In just about a year’s time, unless the case is settled, the largest UK litigation will come before the courts. Investors, including around 35,000 individuals and around 1,000 institutions, are suing Royal Bank of Scotland for around £12B following its rights issue in 2008. The claim is that the Bank did not disclose full information in its prospectus when it raised the money, and when shortly later it was nationalised the investments were all but worthless.
This is not the place to discuss the pros and cons of the litigation but the RBS case illustrates the curiosity that securities class actions, once limited to the US, have become accepted as a remedy for institutional shareholders around the world.

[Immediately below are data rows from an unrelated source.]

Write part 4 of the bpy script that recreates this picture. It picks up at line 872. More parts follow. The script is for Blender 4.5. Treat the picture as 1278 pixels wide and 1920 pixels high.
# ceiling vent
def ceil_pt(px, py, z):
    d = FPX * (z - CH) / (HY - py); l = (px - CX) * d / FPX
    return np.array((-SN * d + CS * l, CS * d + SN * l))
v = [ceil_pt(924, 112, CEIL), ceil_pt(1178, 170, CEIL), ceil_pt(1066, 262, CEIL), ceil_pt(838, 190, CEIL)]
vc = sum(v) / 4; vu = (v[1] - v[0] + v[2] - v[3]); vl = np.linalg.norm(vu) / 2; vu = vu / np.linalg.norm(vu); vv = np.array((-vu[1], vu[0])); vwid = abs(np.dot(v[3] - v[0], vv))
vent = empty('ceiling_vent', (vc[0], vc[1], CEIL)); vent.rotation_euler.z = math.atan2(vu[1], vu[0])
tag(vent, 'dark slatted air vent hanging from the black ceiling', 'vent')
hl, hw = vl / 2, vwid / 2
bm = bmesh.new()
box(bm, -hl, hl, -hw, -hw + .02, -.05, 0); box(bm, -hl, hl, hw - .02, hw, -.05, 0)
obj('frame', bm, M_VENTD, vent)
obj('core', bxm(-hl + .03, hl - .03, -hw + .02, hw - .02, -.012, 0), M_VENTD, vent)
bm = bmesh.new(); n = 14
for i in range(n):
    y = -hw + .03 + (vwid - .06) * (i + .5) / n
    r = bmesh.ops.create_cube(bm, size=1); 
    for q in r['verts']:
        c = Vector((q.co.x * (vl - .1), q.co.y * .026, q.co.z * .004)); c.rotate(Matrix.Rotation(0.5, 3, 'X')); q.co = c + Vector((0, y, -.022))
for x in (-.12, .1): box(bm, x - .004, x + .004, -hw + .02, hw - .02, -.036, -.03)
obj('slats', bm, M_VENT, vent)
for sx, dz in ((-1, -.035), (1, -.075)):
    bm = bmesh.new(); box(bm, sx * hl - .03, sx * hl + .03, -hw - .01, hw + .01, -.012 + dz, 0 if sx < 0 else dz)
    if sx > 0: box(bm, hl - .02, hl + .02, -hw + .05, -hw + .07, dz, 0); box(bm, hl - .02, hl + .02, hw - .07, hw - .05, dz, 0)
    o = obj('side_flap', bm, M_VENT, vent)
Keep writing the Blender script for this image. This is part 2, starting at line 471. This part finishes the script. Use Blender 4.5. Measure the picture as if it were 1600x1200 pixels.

Non-US investors have characteristically been deeply suspicious of securities class actions. First they had to deal with US lawyers, always a tricky road to travel. Second, the money seemed to be going round in a circle, from one group of institutional shareholders (who held shares in the miscreant company), to the same shareholders in the same company, with 30% or so being shaved off by the lawyers in the process. Thirdly, non-US institutions had a visceral suspicion of litigation.
But recently much of that has changed. First, institutions are being pressured by the corporate governance action groups to pick up money lying on the table for their members; it seems rude not to. Second, securities class actions have become more widespread across the globe – just look at what is happening in Germany with Volkswagen and their emissions problems – partly due to increased regulatory intervention by the SEC and the FCA.
And rather unexpectedly, in the UK at least, has been the virtual repeal of that bit of Magna Carta which created those ancient liabilities of maintenance and champerty (and embracery and barratry). For reasons related to knights in armour, it was illegal for anyone not connected to litigation to take an interest in it.
Over the last 10 years all those medieval rules have gone. But so has the general availability of civil legal aid. That double whammy has opened the door for a new approach to enforcing civil rights, so that individuals again have the ability to recover losses in their investment portfolios which arose because of misfeasance. English judges in a 180-degree turnaround have now blessed and even encouraged both litigation funding (with funders now being quoted on the stock market instead of landing in jail) and after the event insurance (ATE). ATE helps institutions and private citizens cope with the English Rule, which provides that if you lose you have to pay the costs of the other side. These new freedoms, intended originally to protect the little man trying to recover losses against powerful institutions, now ironically protects other institutions who take part in litigation, especially big-ticket litigation.
Which is why securities class action litigation seems to be on the increase in the UK, Europe and the Far East, as it is in the States (look at the latest research from Cornerstone and NERA). Now there are Forex cases, Lloyds Bank cases, Tesco cases and a small host of lesser known names. With the political and legal ramifications of Brexit as yet undetermined, and the consequent complexities of disentangling contracts and other arrangements, as well as an unstable regulatory environment, it currently seems increasingly likely that this kind of securities class action will grow significantly. It seems improbable that we’ll get to the proliferation of litigation that happens in the States, if only because the lawyers here can’t make the profits they do there, and will never make enough to run private jets as in the John Grisham novels. But who would have thought that the virtual disappearance of legal aid would have led to more money being available for financial institutions, and in particular for pension funds and their members?